### Objective
Every line containing the word "picture" needs to be found and copied.
* begin *
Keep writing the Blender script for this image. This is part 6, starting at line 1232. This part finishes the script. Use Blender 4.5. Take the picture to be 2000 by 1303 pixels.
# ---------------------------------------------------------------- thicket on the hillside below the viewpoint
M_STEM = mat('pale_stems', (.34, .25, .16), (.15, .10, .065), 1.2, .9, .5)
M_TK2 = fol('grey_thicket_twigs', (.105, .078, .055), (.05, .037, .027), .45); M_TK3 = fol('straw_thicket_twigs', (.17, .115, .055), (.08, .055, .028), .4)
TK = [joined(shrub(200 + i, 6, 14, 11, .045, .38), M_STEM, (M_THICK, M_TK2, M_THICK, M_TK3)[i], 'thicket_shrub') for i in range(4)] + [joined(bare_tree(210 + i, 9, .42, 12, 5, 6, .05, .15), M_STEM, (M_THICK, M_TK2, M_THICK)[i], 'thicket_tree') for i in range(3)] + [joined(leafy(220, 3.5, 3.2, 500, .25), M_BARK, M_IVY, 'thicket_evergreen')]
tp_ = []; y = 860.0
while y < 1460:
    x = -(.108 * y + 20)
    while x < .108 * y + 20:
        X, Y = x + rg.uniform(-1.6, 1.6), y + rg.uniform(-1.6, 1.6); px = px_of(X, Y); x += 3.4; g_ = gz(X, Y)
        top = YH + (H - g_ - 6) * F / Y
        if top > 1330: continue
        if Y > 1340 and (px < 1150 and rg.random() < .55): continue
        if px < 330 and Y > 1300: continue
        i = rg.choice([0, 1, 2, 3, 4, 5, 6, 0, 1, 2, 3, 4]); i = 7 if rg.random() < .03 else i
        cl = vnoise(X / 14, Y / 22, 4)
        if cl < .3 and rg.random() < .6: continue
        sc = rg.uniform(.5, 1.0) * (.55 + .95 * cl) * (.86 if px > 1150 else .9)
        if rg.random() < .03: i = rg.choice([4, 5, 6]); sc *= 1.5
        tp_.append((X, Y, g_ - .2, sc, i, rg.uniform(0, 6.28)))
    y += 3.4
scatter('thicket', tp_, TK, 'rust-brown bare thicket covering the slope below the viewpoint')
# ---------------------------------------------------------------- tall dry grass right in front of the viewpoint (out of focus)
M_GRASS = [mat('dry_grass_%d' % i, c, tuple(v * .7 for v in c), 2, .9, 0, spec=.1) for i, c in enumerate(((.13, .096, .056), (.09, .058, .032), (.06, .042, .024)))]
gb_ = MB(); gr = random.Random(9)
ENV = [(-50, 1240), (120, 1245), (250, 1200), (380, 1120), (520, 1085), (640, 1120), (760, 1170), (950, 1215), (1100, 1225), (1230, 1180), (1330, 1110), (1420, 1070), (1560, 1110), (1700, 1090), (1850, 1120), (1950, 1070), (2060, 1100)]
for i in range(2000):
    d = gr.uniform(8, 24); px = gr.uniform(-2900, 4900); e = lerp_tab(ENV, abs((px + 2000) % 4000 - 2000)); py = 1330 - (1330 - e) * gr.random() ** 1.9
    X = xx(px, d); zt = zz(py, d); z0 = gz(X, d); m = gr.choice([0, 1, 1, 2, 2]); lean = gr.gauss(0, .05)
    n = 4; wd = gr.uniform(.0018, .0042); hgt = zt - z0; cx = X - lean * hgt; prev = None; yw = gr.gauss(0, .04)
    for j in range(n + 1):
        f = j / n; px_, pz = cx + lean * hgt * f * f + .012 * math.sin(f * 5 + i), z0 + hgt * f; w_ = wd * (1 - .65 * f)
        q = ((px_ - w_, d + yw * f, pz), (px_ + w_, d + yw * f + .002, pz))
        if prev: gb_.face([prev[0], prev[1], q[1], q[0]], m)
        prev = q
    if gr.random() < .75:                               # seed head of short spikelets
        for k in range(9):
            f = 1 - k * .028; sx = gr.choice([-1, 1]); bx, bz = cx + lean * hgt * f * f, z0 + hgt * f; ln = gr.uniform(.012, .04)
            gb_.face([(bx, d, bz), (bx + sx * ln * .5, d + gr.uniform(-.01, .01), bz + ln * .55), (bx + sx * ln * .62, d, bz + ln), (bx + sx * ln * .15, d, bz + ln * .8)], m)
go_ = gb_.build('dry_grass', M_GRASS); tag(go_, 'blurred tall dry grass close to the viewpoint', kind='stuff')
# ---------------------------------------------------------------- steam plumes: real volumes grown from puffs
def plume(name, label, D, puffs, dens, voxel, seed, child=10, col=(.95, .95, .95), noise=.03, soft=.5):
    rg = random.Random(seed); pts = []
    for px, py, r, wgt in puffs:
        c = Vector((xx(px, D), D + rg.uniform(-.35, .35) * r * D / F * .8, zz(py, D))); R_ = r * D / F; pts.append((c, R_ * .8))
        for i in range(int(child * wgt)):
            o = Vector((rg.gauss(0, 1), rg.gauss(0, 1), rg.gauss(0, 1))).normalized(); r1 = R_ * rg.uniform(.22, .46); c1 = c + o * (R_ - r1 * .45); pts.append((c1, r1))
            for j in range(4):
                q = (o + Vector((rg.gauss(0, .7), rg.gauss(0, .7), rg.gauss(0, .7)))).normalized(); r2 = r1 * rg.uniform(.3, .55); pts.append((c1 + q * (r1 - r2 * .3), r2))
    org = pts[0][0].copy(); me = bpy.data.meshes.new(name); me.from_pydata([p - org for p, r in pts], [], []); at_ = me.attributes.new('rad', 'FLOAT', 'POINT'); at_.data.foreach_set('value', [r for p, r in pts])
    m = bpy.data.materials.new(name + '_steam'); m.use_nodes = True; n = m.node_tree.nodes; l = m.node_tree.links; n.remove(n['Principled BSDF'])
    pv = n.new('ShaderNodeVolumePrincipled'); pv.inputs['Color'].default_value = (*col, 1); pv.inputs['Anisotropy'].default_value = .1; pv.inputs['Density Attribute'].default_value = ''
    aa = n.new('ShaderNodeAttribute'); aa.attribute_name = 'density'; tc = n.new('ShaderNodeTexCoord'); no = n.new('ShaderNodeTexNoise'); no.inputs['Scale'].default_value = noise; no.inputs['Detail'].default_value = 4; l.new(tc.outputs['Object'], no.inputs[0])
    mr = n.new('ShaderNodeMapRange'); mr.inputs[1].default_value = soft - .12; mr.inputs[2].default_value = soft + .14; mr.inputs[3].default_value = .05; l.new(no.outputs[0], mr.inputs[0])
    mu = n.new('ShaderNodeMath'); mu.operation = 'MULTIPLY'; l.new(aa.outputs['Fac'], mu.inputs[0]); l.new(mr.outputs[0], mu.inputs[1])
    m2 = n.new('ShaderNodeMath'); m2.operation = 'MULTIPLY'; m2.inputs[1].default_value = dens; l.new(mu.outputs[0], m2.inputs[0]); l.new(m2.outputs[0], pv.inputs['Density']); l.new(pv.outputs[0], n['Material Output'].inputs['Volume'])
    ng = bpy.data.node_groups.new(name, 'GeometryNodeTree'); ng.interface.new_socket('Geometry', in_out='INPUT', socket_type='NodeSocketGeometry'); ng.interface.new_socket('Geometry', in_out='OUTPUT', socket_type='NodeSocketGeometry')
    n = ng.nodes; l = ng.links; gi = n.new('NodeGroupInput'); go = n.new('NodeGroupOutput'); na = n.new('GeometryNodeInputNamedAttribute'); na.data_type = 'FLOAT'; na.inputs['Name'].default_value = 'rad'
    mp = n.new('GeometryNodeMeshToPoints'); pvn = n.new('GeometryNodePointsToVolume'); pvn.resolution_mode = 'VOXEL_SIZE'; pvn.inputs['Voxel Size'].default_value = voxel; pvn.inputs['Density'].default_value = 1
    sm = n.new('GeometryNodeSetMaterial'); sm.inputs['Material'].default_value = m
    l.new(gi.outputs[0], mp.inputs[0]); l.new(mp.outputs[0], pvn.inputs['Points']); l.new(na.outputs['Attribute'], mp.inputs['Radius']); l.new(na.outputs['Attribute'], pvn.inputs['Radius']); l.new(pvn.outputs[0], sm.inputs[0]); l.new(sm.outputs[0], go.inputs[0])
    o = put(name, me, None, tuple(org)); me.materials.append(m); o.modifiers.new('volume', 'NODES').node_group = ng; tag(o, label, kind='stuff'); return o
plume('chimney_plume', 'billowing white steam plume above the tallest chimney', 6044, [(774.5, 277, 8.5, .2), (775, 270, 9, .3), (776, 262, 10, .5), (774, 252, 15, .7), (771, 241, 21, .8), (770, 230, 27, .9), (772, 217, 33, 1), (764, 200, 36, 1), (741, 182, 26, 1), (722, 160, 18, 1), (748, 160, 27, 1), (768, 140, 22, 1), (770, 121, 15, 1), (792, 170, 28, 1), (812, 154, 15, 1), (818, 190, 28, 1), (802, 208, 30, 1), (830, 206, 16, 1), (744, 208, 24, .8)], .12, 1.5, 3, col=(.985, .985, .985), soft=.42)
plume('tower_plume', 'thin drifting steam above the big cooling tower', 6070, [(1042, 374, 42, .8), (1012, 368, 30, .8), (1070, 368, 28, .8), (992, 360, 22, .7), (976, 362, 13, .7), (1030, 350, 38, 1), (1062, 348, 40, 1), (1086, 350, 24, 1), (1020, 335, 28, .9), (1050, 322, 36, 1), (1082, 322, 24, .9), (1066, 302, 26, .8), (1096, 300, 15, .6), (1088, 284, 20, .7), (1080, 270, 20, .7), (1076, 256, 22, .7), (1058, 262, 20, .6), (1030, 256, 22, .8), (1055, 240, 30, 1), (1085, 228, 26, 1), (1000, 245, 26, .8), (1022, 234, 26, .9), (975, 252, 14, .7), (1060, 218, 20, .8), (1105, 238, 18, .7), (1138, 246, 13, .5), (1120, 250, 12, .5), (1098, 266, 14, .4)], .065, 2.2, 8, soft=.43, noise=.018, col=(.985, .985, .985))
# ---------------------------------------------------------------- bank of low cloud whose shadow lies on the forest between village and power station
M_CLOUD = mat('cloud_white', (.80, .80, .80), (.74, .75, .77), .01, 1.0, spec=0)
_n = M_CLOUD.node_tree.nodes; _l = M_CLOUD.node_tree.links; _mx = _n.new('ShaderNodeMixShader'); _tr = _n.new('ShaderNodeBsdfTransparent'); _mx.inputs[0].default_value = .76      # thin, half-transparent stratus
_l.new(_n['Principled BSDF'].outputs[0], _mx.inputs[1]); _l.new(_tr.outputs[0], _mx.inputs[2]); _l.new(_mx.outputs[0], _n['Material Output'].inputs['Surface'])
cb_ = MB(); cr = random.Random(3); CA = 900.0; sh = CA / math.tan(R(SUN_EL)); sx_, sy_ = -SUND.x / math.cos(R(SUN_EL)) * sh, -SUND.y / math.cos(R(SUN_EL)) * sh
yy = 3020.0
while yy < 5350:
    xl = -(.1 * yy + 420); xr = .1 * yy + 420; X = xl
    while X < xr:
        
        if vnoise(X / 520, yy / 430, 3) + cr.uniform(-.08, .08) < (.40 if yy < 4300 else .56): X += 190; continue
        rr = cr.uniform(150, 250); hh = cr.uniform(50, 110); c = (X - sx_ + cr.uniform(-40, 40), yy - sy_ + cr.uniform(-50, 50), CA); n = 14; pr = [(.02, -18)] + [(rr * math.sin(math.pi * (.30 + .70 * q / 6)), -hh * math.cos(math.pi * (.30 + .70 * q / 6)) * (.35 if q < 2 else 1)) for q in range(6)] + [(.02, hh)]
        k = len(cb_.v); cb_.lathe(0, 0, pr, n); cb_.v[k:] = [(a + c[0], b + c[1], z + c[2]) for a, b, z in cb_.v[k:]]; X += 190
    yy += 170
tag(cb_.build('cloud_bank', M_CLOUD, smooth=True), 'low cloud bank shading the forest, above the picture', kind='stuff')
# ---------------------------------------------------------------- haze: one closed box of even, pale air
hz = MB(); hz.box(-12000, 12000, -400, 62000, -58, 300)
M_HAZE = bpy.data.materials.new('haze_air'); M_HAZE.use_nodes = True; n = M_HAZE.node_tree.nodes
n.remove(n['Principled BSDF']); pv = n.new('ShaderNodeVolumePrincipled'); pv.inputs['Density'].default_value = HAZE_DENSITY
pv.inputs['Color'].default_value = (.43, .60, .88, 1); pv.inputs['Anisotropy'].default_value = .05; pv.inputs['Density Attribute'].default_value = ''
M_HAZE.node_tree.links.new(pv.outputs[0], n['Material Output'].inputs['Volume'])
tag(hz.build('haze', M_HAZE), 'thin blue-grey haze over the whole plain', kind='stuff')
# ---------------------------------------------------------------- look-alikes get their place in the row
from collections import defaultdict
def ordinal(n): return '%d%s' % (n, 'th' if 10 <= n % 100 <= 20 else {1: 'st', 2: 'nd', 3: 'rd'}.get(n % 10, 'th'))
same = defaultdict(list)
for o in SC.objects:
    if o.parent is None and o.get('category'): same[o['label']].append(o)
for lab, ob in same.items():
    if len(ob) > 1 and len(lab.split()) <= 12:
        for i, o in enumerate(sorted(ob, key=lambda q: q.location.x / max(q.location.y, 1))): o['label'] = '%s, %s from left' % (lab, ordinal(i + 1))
* end *
### Exercise response
Keep writing the Blender script for this image. This is part 6, starting at line 1232. This part finishes the script. Use Blender 4.5. Take the picture to be 2000 by 1303 pixels.
tag(cb_.build('cloud_bank', M_CLOUD, smooth=True), 'low cloud bank shading the forest, above the picture', kind='stuff')